The first of these, “Portrait of a Farm,” provides a sense of place. “The surface of big Stone Lake 966 feet above sea level, is the lowest point of elevation in South Dakota…Ours was probably the first wood-framed house in the Big Stone City area. It dates to 1873. In that year there were sod shanties and log cabins in the settlement that was to be our hometown.”
Even after Scolbic joins the Peace Corps, moves throughout the country, and eventually settles in Manhattan where she raises her own family, the farm remains at the center of the memoir, mostly as it existed in the first half of the last century. The effects and consequences of the Depression and World War II are further compounded by floods and drought, increasing the misery for the residents of Big Stone City.
Told in a series of very short chapters, Scolbic’s family members are lightly sketched, primarily through anecdotes rather than episodes. One example involves her older brother Bob as she helps him capture a snapping turtle. “I followed Bob’s silent directions and in short, slow synchronized steps, the two of us made our way toward it. Now, each with a hand on a side of the opening of the gunny sack, we advanced until we were right behind it. I pushed my fear down; I was aware that the turtle’s strong jaws could snap off a small hand. Then when Bob motioned, we pounced forward and slung the bag over it.”
Most of her other siblings are given much less mention, in some cases little more than a paragraph. Precious little is known about Helen, Patt, John, or Bill, though Scolbic’s oldest sister is the exception. From birth, Dorothy’s world is confined to a crib, the victim of a botched forceps delivery at the hands of an alcoholic doctor.

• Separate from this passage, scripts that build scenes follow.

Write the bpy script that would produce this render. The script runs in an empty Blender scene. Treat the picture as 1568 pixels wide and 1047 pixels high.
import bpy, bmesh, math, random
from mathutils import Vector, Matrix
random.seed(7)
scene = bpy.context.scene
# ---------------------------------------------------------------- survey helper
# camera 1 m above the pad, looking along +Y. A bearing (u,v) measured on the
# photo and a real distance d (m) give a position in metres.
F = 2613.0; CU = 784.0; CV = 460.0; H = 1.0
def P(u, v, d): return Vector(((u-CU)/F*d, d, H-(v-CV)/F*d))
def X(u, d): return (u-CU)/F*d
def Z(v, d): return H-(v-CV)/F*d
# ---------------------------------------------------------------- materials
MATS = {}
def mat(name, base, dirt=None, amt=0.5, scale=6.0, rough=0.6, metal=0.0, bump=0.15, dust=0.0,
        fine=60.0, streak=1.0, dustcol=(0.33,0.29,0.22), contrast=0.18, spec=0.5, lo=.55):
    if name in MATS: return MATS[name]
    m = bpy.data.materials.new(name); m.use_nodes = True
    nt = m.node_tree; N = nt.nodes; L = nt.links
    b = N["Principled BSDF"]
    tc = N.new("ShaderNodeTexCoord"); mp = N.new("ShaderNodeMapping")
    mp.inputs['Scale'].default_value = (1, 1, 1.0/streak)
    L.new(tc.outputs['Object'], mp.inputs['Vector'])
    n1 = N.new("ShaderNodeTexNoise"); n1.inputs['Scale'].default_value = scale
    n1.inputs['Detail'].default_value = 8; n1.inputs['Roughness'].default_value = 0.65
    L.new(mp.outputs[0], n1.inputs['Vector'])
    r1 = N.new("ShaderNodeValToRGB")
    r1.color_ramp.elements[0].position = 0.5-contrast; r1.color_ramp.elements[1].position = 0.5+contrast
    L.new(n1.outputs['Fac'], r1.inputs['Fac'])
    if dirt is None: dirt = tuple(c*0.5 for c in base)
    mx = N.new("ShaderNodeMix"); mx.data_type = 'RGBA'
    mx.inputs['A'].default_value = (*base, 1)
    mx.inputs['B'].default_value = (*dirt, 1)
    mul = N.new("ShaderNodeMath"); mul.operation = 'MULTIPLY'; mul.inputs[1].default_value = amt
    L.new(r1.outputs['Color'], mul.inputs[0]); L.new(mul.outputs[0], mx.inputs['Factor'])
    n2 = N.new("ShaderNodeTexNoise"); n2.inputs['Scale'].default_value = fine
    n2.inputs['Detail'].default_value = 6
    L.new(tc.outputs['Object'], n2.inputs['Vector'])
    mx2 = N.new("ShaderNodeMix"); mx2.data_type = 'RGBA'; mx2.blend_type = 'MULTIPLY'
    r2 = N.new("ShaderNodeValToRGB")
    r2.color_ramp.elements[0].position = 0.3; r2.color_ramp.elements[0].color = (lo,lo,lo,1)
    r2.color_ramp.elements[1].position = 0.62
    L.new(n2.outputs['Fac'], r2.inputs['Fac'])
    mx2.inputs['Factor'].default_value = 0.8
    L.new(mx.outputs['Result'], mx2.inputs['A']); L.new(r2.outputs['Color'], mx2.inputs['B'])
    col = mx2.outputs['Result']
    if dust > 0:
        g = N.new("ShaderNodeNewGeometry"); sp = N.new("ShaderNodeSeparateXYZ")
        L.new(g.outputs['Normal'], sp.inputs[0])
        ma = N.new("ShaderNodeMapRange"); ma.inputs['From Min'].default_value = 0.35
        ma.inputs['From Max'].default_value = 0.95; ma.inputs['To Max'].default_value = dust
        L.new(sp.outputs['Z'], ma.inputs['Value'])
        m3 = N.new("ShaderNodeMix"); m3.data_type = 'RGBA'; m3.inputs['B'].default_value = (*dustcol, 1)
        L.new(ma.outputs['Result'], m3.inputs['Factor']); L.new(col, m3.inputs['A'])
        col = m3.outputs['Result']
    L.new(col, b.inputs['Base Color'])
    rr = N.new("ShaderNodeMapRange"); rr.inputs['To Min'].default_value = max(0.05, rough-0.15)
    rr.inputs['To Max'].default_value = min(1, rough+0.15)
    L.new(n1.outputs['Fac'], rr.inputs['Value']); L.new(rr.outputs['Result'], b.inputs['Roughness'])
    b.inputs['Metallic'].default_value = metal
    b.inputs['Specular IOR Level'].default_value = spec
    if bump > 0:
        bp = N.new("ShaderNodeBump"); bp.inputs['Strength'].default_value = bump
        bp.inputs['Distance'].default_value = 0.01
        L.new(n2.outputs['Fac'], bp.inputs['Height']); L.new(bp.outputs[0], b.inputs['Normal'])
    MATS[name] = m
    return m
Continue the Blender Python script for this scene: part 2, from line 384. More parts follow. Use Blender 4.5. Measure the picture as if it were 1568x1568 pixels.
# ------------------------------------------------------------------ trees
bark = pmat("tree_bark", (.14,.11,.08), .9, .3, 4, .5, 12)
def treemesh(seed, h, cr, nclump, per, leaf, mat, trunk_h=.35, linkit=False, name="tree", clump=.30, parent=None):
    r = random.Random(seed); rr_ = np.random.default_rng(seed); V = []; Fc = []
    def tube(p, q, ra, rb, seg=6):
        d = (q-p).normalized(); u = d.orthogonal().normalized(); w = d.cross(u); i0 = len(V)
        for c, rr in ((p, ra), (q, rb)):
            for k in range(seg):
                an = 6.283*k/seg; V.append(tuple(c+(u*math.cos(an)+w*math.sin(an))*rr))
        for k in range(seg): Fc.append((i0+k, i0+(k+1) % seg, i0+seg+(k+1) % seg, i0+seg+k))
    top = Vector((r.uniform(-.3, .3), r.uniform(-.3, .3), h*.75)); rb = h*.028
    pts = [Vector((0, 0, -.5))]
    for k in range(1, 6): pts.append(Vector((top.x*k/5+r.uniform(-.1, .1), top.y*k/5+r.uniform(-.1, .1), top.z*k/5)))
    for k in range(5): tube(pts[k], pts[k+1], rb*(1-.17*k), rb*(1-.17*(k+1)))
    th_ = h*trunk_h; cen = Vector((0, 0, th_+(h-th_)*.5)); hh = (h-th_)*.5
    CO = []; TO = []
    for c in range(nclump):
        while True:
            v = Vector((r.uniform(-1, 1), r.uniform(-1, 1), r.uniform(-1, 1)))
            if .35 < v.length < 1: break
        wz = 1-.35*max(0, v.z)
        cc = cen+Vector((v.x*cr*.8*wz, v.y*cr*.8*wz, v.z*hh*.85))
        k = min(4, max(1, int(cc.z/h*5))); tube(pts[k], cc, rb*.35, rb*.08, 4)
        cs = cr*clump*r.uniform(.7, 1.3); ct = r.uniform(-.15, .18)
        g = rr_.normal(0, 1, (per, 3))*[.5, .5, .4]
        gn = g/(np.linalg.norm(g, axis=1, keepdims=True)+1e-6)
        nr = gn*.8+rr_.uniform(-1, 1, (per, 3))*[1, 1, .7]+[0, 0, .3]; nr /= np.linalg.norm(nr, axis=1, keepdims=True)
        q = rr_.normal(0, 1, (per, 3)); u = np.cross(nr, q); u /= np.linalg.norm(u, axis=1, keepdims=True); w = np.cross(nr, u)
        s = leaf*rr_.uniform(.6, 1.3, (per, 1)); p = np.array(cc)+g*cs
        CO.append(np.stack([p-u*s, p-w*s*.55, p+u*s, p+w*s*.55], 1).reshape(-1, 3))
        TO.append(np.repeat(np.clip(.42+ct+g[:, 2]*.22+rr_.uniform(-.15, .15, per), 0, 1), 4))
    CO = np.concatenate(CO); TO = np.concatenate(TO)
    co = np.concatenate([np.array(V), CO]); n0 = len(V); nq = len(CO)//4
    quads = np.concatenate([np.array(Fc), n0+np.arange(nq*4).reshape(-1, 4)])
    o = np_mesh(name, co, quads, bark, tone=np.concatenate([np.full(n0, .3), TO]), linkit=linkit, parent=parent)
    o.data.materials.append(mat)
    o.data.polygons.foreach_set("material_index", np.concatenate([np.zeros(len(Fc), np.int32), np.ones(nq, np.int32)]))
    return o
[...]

Dorothy and the author escape being farmed out to more prosperous family members, so the tenderness she feels for her sister falls just short of poignancy, leaving the reader with renewed understanding about just how harsh agrarian life was less than 100 years ago.
At least three poems are included as part of this memoir and their titles convey the predominant feelings that are the undercurrent of this book. “The Mourning Dove,” are the musings of a small child, “Lost” is a memorial to her mother but “Dirt, Revisited” may inadvertently summarize Scollbic’s ambivalence about her early life:
“Cleaning dirt from under my fingernails
before dressing for the prom….
Damned dirt
Blessed dirt.”
Scolbic returns to Big Stone City on several occasions but mostly alone, notably leaving her children at home in New York. In the end, her visits are limited to the cemetery, where once again, memories resurface, and as she records them in this memoir, what seems like an unspoken promise to record them is finally kept. “In my quest, I’ve asked questions, listened, and taken notes; returned and researched; dreamed and remembered. And now, at last, the stories are written.”